■ **WHAT THE EXERCISE ASKS**
Find every line in the records below that holds the word "script", and copy it out.

※ ※ ※

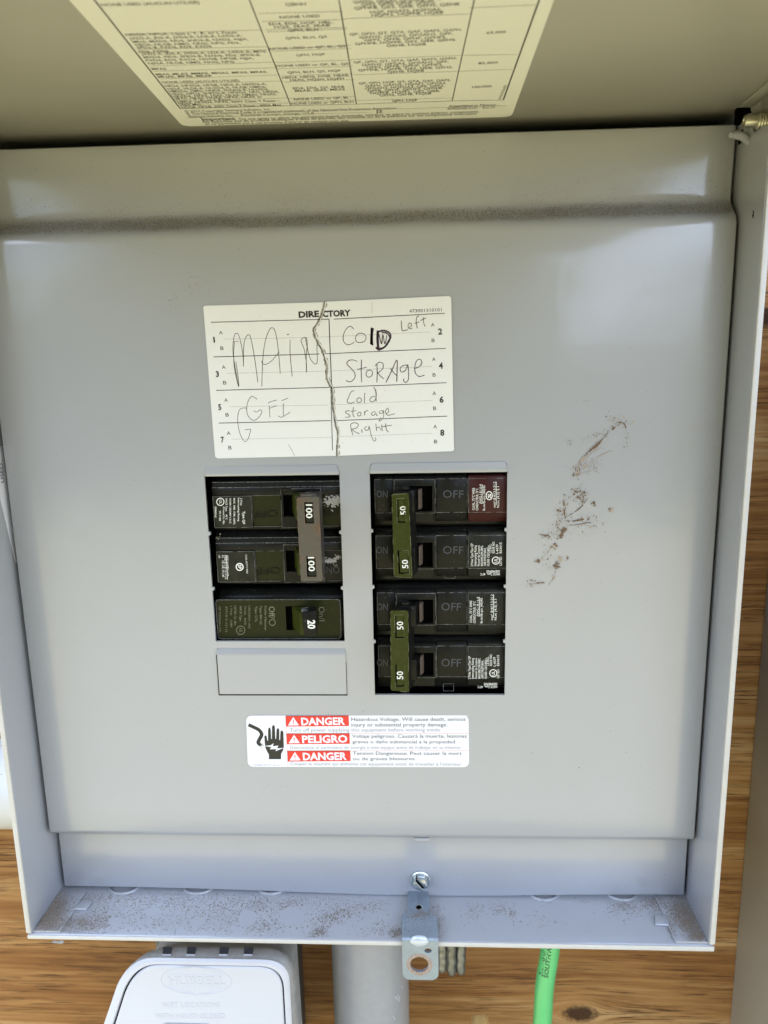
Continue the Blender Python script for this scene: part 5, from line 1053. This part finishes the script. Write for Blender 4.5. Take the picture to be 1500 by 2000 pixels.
# grey box behind the outlet cover
bx = thing('outlet_box', 'grey outlet box painted darker as ledge shadow, against the plywood, behind the white outlet cover', 'outlet box', (-92, 70, -300))
xa, xb = on(322, 1838, 60).x, on(570, 1845, 60).x
bm = BM(); box(bm, xa, xb, 44, WALLY - .3, -330, -196, 3, 4); build('box_body', bm, 'box_grey', bx)
bm = BM(); p = on(430, 1838, 42); cyl(bm, (p.x, 48, p.z + 2), (0, -1, 0), 3.6, 7, 20); build('box_hub', bm, 'box_grey', bx)
# grey vertical conduit
cdt = thing('grey_conduit', 'thick grey plastic conduit dropping vertically from under the panel beside the hasp', 'conduit', (-8.6, 45, -600))
bm = BM(); cyl(bm, (-8.6, 45, -1230), (0, 0, 1), 21.6, 1230 - 168, 64); build('pipe', bm, 'pvc', cdt, smooth=40)
bm = BM(); lathe(bm, (-8.6, 45, -172), (0, 0, 1), [(22, -12), (26, -12), (26.4, -11), (26.4, 4), (21, 6)], 48); build('collar', bm, 'pvc', cdt)
bm = BM()
for u, v0, u2, v2 in ((772, 1946, 776, 1952), (776, 1943, 781, 1950), (770, 1948, 775, 1946), (768, 1985, 772, 1992), (785, 1925, 786, 1930), (778, 1950, 780, 1956)):
    y = 45 - math.sqrt(21.7 ** 2 - (on(u, v0, 25).x + 8.6) ** 2) if abs(on(u, v0, 25).x + 8.6) < 21 else 30
    p, q_ = on(u, v0, y - .1), on(u2, v2, y - .1); tube(bm, [p, q_], .2, 5)
build('scratch_mark', bm, 'white_plastic', cdt)
# white horizontal pipe at the left
wp = thing('white_pipe', 'white plastic pipe meeting the left side of the panel horizontally', 'pipe', (-400, 45, -125))
bm = BM(); cyl(bm, (-890, 45, -125.2), (1, 0, 0), 23.6, 890 - 166.5, 56); build('pipe', bm, 'pvc_white', wp, smooth=40)
# green wire with print
gw = thing('ground_wire', 'green insulated ground wire with black lettering coming down below the panel', 'wire', (88, 32, -260))
p0_, p1_ = on(1075.5, 1847, 32), on(1059, 2000, 32); wd = 5.1
pts_ = [p0_ + (p0_ - p1_) * .8 + Vector((0, 6, 0)), p0_ + Vector((.3, 1.5, 0)), p0_ * .5 + p1_ * .5 + Vector((-.9, 0, 0)), p1_, p1_ + (p1_ - p0_) * 1.2 + Vector((1.5, 2, 0)), p1_ + (p1_ - p0_) * 4 + Vector((14, 20, 0))]
cm = []
for i in range(len(pts_) - 1):
    q4 = [pts_[max(i - 1, 0)], pts_[i], pts_[i + 1], pts_[min(i + 2, len(pts_) - 1)]]
    for k in range(8):
        t = k / 8; cm.append(.5 * (2 * q4[1] + (q4[2] - q4[0]) * t + (2 * q4[0] - 5 * q4[1] + 4 * q4[2] - q4[3]) * t * t + (3 * q4[1] - q4[0] - 3 * q4[2] + q4[3]) * t ** 3))
bm = BM(); tube(bm, cm, wd, 32); build('insulation', bm, 'green', gw, smooth=60)
s = Sheet((0, 32 - wd - .1, 0), (0, -1, 0))
s.text('SOUTHWIRE  ST', (1070.5, 1912), (1085, 1815), 8, 'ink', .015); s.text('2-AWG UNITED  WE', (1061, 1912), (1073.5, 1815), 7, 'ink', .015)
for v_ in s.bm.verts:                       # wrap the print round the wire
    best = min(range(len(cm) - 1), key=lambda i: abs((cm[i].z + cm[i + 1].z) / 2 - v_.co.z)); ax, bx_ = cm[best], cm[best + 1]; t = (v_.co.z - ax.z) / (bx_.z - ax.z); c_ = ax.lerp(bx_, t)
    dx = max(-wd * .93, min(wd * .93, (v_.co.x - c_.x) * 1.0)); v_.co.x = c_.x + dx; v_.co.y = c_.y - math.sqrt(wd ** 2 - dx ** 2) - .12
s.done('printed_text', gw)
# cast ribbed clamp
cf = thing('cable_clamp', 'ribbed silver cable clamp with three lobes hanging just right of the hasp', 'clamp', (38, 50, -250))
for i, (ua, ub, vb, rr) in enumerate(((853, 874, 1899, 2.9), (872, 891, 1906, 2.8), (889, 909, 1903, 2.9))):
    yy = 50 - (1.5 if i == 1 else 0); a, b = on((ua + ub) / 2 + (0 if i < 2 else 2), 1830, yy), on((ua + ub) / 2, vb - 2, yy)
    n = 16; bm = BM(); w0 = abs(on(ub, 1880, yy).x - on(ua, 1880, yy).x) / 2
    pts_ = [a + (b - a) * (k / n) + Vector((.25 * math.sin(k * 1.3 + i), 0, 0)) for k in range(n + 1)]
    tube(bm, pts_, lambda k: w0 * (1.0 + .03 * math.sin(k * 1.9 + i * 2) - (.45 if k == n else (.1 if k == n - 1 else 0))), 16)
    build('lobe', bm, 'cast', cf, smooth=70)
bm = BM(); a = on(855, 1835, 52); b = on(908, 1835, 52); box(bm, a.x - 1, b.x + 1, 50, 62, a.z, a.z + 10, 1.5, 2); build('clamp_bridge', bm, 'cast', cf)
# brass fitting at the bottom edge
br = thing('brass_clamp', 'brass ground clamp top just showing at the bottom edge below the silver clamp', 'brass clamp', (46, 40, -300))
c0 = on(932, 2012, 40)
bm = BM(); lathe(bm, (c0.x, 40, c0.z - 8), (0, -.25, 1), [(7.5, -30), (7.6, 4), (6.8, 6.2), (5.2, 7.2), (.01, 7.6)], 32)
build('clamp_screw', bm, 'brass', br, smooth=40)
bm = BM(); cc = on(938, 2006, 36); prism(bm, [(cc.x - 5.0, 35, cc.z - 1.6), (cc.x - 2.2, 35, cc.z + .6), (cc.x + 3.6, 35.5, cc.z + .4), (cc.x + 5.4, 36, cc.z - 1.4), (cc.x - 2, 33, cc.z - 3.4)], (0, 8, 1.0), bev=.5); build('clamp_jaw', bm, 'brass', br)
# taupe cabinet at the right: its left side faces us
cb = thing('metal_cabinet', 'taupe painted metal cabinet side along the right edge of the plywood', 'cabinet', (300, 30, -500))
bm = BM(); x0 = 216.2; box(bm, x0, x0 + 300, -60, WALLY - .3, -900, 130, 1.2, 2); build('cabinet_body', bm, 'cabinet', cb)
# nail-head smear on the wood
bm = BM(); c_ = on(112, 1840, WALLY - .3); prism(bm, [(c_.x + k[0], WALLY - .25, c_.z + k[1]) for k in ((-4.4, -.6), (-2, 1.0), (1, .4), (3.4, 1.6), (4.6, .2), (3, -1.4), (-1, -1.0))], (0, .2, 0)); build('caulk_smear', bm, 'pvc', board)
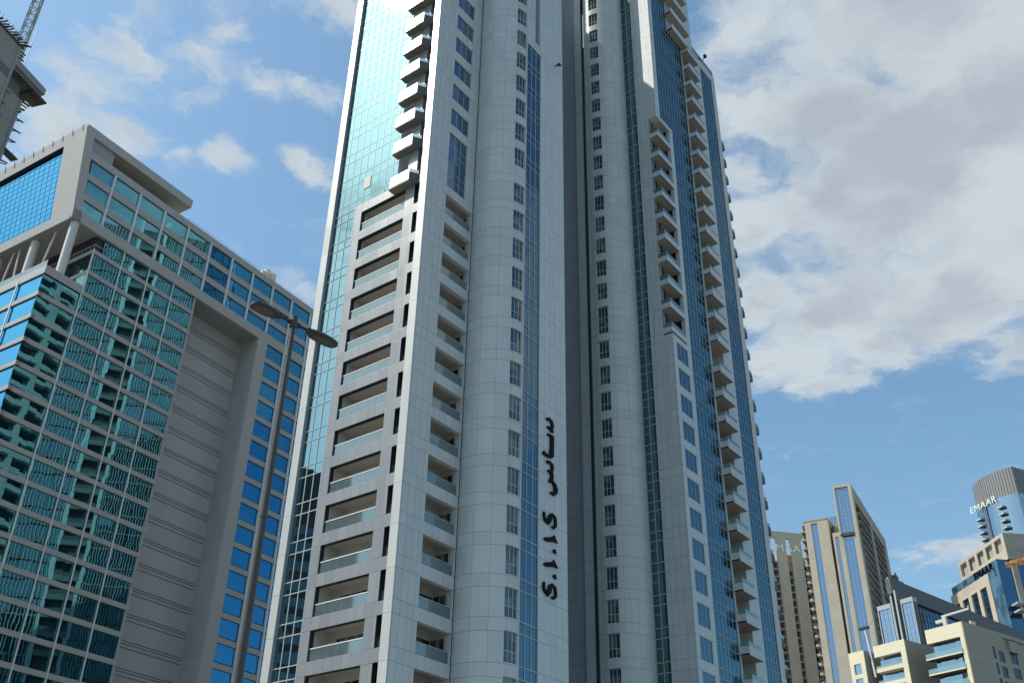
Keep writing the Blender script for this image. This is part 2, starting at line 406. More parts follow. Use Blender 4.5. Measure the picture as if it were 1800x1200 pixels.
fin = MB(); fin.box(-.10, .0, .0, .88, BOT, TOP, 'panel_fin'); fin.build('corner_fin', tower)
fin = MB(); fin.box(-.22, 1.2, 12.42, 13.3, BOT, TOP, 'panel_fin', mats={'y': 'panel_dark'}); fin.build('end_fin', tower)  # side face darker: the fin's shadow side put into its panel colour

cw = MB()
cw.face([(.12, 12.42, BOT), (.12, 9.45, BOT), (.12, 9.45, LO), (.12, 12.42, LO)], 'glass_left')
cw.face([(.12, 12.42, LO), (.12, 4.15, LO), (.12, 4.15, TOP), (.12, 12.42, TOP)], 'glass_left')
cwo = cw.build('curtain_wall', tower)
mg = MB()
for i in range(9):
    y = 11.52-.955*i
    if y > 9.4: mg.box(.075, .12, y-.035, y+.035, BOT, LO, 'mullion')
    if y > 4.2: mg.box(.095, .12, y-.022, y+.022, LO, TOP, 'mullion_soft')
mg.box(.075, .12, 9.45, 9.53, BOT, LO, 'mullion')
for k in KS:
    for dz in (0, 1.02): mg.box(.07, .118, 9.46, 12.42, T(k)+dz-.04, T(k)+dz+.04, 'mullion')
for j in range(-3, 22):
    for dz in (0, 1.15):
        z = ZU+3.45*j+dz
        if z > LO+.1: mg.box(.092, .118, 4.16, 12.42, z-.022, z+.022, 'mullion_soft')
mg.build('mullion_grid', cwo)
pp = MB(); pp.box(.06, .11, 7.86, 8.74, 67.55, 68.95, 'soffit'); pp.build('blank_panel', cwo)

# --- loggias of the left face
def left_loggia(k):
    z = T(k); L = MB()
    L.box(.44, 2.05, 2.73, 8.5, z+.32, z+.36, 'soffit')
    L.face([(2.0, 8.5, z-2.6), (2.0, 2.73, z-2.6), (2.0, 2.73, z+.32), (2.0, 8.5, z+.32)], 'room_wall')
    L.face([(.45, 8.5, z-2.6), (2.0, 8.5, z-2.6), (2.0, 8.5, z+.32), (.45, 8.5, z+.32)], 'room_wall')
    L.face([(2.0, 2.73, z-2.6), (.45, 2.73, z-2.6), (.45, 2.73, z+.32), (2.0, 2.73, z+.32)], 'room_wall')
    L.face([(.45, 2.73, z-2.6), (2.0, 2.73, z-2.6), (2.0, 8.5, z-2.6), (.45, 8.5, z-2.6)], 'room_wall')
    lo = L.build('loggia', tower)
    D = MB(); D.box(1.93, 1.98, 3.3, 7.6, z-2.5, z-.35, 'glass_door')
    for y in (3.3, 4.37, 5.45, 6.52, 7.6): D.box(1.90, 1.935, y-.04, y+.04, z-2.5, z-.35, 'mullion')
    D.build('sliding_door', lo)
    rl = MB(); rl.box(.14, .165, 2.75, 8.48, z-2.35, z-1.42, 'rail_glass')
    rl.box(.11, .19, 2.75, 8.48, z-1.42, z-1.34, 'white_metal')
    for i in range(1, 6): rl.box(.145, .18, 2.75+i*.955-.02, 2.75+i*.955+.02, z-2.35, z-1.42, 'mullion')
    rl.build('glass_rail', lo)
    sl = MB(); sl.box(.50, .54, .92, 1.53, z-2.33, z-.02, 'glass_door'); sl.box(.30, .33, .92, 1.53, z-2.33, z-1.5, 'rail_glass'); sl.build('slot_window', lo)
for k in KS: left_loggia(k)

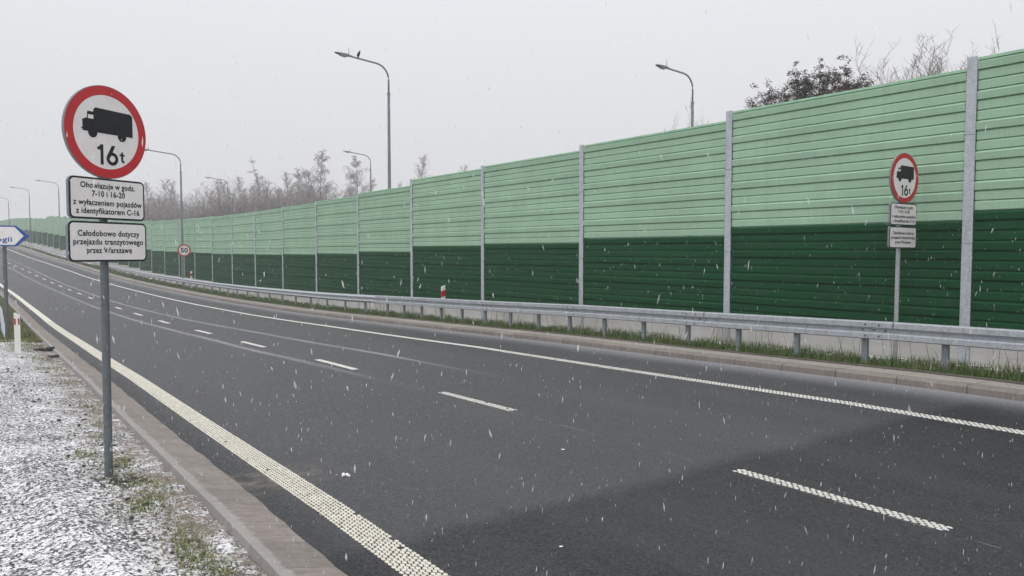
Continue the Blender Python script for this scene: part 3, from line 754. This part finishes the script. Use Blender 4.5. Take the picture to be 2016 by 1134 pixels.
rail_marker(378, 58.3, .95, 1.25, 'small far marker post with red band right of the round 50 sign')

# ------------------------------------------------------------ street lamps
def lamp(label, px, Y, ytop, H=None, arm=2.5, rz=None, xy=None):
    p = xy or ray_xy(px, Y); s, t = st_of(p.x, p.y); zt = CAMZ + (492 - ytop) / 1500 * p.y
    zb_ = zr(s) + .06; H = zt - zb_; _, th = path(s, 0)
    root = thing('street_lamp', label, 'street lamp', (p.x, p.y, zb_), (th + pi / 2) if rz is None else rz, 'street lamps along the road')
    mb = MB(); mb.tube([(0, 0, -.2), (0, 0, .4), (0, 0, H - 1.6)], [.105, .1, .062], 14); mb.ring(0, 0, .06, .078, 0, .1, 14)
    for i in range(len(mb.v) - 56, len(mb.v)): v = mb.v[i]; mb.v[i] = Vector((v.x, v.z, H - 1.66 + v.y))
    mb.build('pole', M['lamp'], root, smooth=False)
    pts = [(0, 0, H - 1.58), (0, 0, H - .95)]; rb = .68
    for i in range(1, 9):
        a_ = R(84) * i / 8; pts.append((rb * (1 - cos(a_)), 0, H - .95 + rb * sin(a_)))
    x_, _, z_ = pts[-1]; L = arm - .72 - x_; pts.append((x_ + L, 0, z_ + L * .105)); xe, ze = pts[-1][0], pts[-1][2]
    mb = MB(); mb.tube(pts, .041, 12); mb.build('arm', M['lamp'], root, smooth=True)
    mb = MB(); secs = [(-.10, .045, .035, 0), (.05, .075, .05, .005), (.12, .14, .065, .01), (.35, .15, .05, .03), (.62, .12, .035, .06), (.72, .07, .015, .075)]
    vs = []; fs = []
    for x, w, h, dz in secs: vs += [(xe + x, -w, ze + dz - h * .5), (xe + x, w, ze + dz - h * .5), (xe + x, w * .7, ze + dz + h), (xe + x, -w * .7, ze + dz + h)]
    for i in range(len(secs) - 1):
        for k in range(4): fs.append((4 * i + k, 4 * i + (k + 1) % 4, 4 * i + 4 + (k + 1) % 4, 4 * i + 4 + k))
    fs += [(3, 2, 1, 0), tuple(4 * (len(secs) - 1) + k for k in range(4))]
    mb.add(vs, fs); ln = mb.build('lantern', M['lantern'], root)
    mb = MB(); mb.prism([(xe + .14, ze - .028), (xe + .5, ze + .01), (xe + .45, ze - .035), (xe + .2, ze - .075)], -.1, .1); mb.build('lens', M['lens'], ln)
    mb = MB(); mb.tube([(xe + .06, 0, ze + .05), (xe + .06, 0, ze + .17), (xe + .06, 0, ze + .4)], [.02, .014, .009], 6); mb.build('antenna', M['lamp'], ln)
    return root, xe, ze
lA = lamp('tall grey street lamp with a black bird perched on its arm', 768, 36, 122, arm=2.62)
lamp('grey street lamp rising behind the barrier left of the dark leafy tree', 1359.5, 37, 141, arm=2.35, rz=R(212))
lamp('thin street lamp behind the barrier in front of a lone frosted birch', 731.5, 72, 302, arm=2.7)
lamp('thin street lamp among the frosted thicket behind the barrier', 451.5, 96, 351.5, arm=2.8)
p, _ = path(62.6, .55); lamp('street lamp standing before the barrier beside the round 50 sign', 363, 58, 299, arm=2.9, xy=p)
p, _ = path(126.6, .55); lamp('street lamp just left of the lorry ban sign text plates, tallest of the far three', 120, 0, 357, arm=2.9, xy=ray_xy(120, p.y))
p, _ = path(152.6, .55); lamp('middle one of the three small street lamps far down the road', 62, 0, 370, arm=2.8, xy=ray_xy(62, p.y))
p, _ = path(178, .55); lamp('faintest street lamp farthest down the road at the left edge', 21, 0, 388, arm=2.8, xy=ray_xy(21, p.y))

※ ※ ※

■ **CORRECT OUTPUT**
Continue the Blender Python script for this scene: part 5, from line 1053. This part finishes the script. Write for Blender 4.5. Take the picture to be 1500 by 2000 pixels.
Keep writing the Blender script for this image. This is part 2, starting at line 406. More parts follow. Use Blender 4.5. Measure the picture as if it were 1800x1200 pixels.
Continue the Blender Python script for this scene: part 3, from line 754. This part finishes the script. Use Blender 4.5. Take the picture to be 2016 by 1134 pixels.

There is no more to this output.